◆ **Goal**
Take all the material and copy it exactly.

◆ **Data lines**
..........

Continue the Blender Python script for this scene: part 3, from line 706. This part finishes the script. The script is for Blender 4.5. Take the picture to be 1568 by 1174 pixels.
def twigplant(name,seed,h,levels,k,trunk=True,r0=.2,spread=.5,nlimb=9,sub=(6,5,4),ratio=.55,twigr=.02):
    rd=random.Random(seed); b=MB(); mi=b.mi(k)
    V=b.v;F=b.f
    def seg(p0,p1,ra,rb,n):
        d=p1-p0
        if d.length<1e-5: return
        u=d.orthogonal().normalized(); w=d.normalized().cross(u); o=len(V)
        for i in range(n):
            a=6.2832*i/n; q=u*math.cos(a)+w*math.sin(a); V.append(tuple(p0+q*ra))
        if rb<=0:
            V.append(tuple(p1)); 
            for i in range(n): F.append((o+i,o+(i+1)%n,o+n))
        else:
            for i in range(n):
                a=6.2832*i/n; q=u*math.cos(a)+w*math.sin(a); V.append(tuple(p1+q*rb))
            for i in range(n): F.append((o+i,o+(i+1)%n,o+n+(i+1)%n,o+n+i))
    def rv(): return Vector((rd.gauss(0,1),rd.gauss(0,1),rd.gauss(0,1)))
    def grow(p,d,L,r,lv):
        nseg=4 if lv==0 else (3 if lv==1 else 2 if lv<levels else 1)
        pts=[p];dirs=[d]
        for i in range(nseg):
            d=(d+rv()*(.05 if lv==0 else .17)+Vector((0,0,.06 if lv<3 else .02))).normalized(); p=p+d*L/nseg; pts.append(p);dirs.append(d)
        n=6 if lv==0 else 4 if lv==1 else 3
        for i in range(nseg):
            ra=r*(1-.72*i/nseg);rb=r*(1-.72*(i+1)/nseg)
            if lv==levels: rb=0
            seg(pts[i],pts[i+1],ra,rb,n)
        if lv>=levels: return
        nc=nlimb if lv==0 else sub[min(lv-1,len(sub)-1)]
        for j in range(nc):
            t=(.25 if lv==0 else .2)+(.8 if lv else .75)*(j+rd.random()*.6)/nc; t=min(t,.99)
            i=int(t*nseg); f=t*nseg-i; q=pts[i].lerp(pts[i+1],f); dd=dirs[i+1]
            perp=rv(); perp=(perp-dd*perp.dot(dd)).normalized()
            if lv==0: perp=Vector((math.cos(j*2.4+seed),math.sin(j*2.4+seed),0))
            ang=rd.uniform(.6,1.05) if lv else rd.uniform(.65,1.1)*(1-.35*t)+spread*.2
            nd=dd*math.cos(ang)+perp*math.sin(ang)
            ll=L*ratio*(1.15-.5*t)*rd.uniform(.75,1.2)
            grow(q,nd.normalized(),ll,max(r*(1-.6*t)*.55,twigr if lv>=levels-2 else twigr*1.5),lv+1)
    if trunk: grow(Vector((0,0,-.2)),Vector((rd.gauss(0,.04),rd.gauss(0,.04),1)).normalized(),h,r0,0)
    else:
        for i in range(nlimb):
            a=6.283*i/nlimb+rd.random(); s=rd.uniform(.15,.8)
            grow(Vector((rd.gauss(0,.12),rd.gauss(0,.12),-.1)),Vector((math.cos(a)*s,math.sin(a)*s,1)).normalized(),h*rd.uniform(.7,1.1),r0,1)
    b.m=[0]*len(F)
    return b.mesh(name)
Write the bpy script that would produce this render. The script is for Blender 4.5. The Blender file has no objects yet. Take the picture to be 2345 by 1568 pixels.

..........

◆ **Task result**
Continue the Blender Python script for this scene: part 3, from line 706. This part finishes the script. The script is for Blender 4.5. Take the picture to be 1568 by 1174 pixels.
def twigplant(name,seed,h,levels,k,trunk=True,r0=.2,spread=.5,nlimb=9,sub=(6,5,4),ratio=.55,twigr=.02):
    rd=random.Random(seed); b=MB(); mi=b.mi(k)
    V=b.v;F=b.f
    def seg(p0,p1,ra,rb,n):
        d=p1-p0
        if d.length<1e-5: return
        u=d.orthogonal().normalized(); w=d.normalized().cross(u); o=len(V)
        for i in range(n):
            a=6.2832*i/n; q=u*math.cos(a)+w*math.sin(a); V.append(tuple(p0+q*ra))
        if rb<=0:
            V.append(tuple(p1)); 
            for i in range(n): F.append((o+i,o+(i+1)%n,o+n))
        else:
            for i in range(n):
                a=6.2832*i/n; q=u*math.cos(a)+w*math.sin(a); V.append(tuple(p1+q*rb))
            for i in range(n): F.append((o+i,o+(i+1)%n,o+n+(i+1)%n,o+n+i))
    def rv(): return Vector((rd.gauss(0,1),rd.gauss(0,1),rd.gauss(0,1)))
    def grow(p,d,L,r,lv):
        nseg=4 if lv==0 else (3 if lv==1 else 2 if lv<levels else 1)
        pts=[p];dirs=[d]
        for i in range(nseg):
            d=(d+rv()*(.05 if lv==0 else .17)+Vector((0,0,.06 if lv<3 else .02))).normalized(); p=p+d*L/nseg; pts.append(p);dirs.append(d)
        n=6 if lv==0 else 4 if lv==1 else 3
        for i in range(nseg):
            ra=r*(1-.72*i/nseg);rb=r*(1-.72*(i+1)/nseg)
            if lv==levels: rb=0
            seg(pts[i],pts[i+1],ra,rb,n)
        if lv>=levels: return
        nc=nlimb if lv==0 else sub[min(lv-1,len(sub)-1)]
        for j in range(nc):
            t=(.25 if lv==0 else .2)+(.8 if lv else .75)*(j+rd.random()*.6)/nc; t=min(t,.99)
            i=int(t*nseg); f=t*nseg-i; q=pts[i].lerp(pts[i+1],f); dd=dirs[i+1]
            perp=rv(); perp=(perp-dd*perp.dot(dd)).normalized()
            if lv==0: perp=Vector((math.cos(j*2.4+seed),math.sin(j*2.4+seed),0))
            ang=rd.uniform(.6,1.05) if lv else rd.uniform(.65,1.1)*(1-.35*t)+spread*.2
            nd=dd*math.cos(ang)+perp*math.sin(ang)
            ll=L*ratio*(1.15-.5*t)*rd.uniform(.75,1.2)
            grow(q,nd.normalized(),ll,max(r*(1-.6*t)*.55,twigr if lv>=levels-2 else twigr*1.5),lv+1)
    if trunk: grow(Vector((0,0,-.2)),Vector((rd.gauss(0,.04),rd.gauss(0,.04),1)).normalized(),h,r0,0)
    else:
        for i in range(nlimb):
            a=6.283*i/nlimb+rd.random(); s=rd.uniform(.15,.8)
            grow(Vector((rd.gauss(0,.12),rd.gauss(0,.12),-.1)),Vector((math.cos(a)*s,math.sin(a)*s,1)).normalized(),h*rd.uniform(.7,1.1),r0,1)
    b.m=[0]*len(F)
    return b.mesh(name)
Write the bpy script that would produce this render. The script is for Blender 4.5. The Blender file has no objects yet. Take the picture to be 2345 by 1568 pixels.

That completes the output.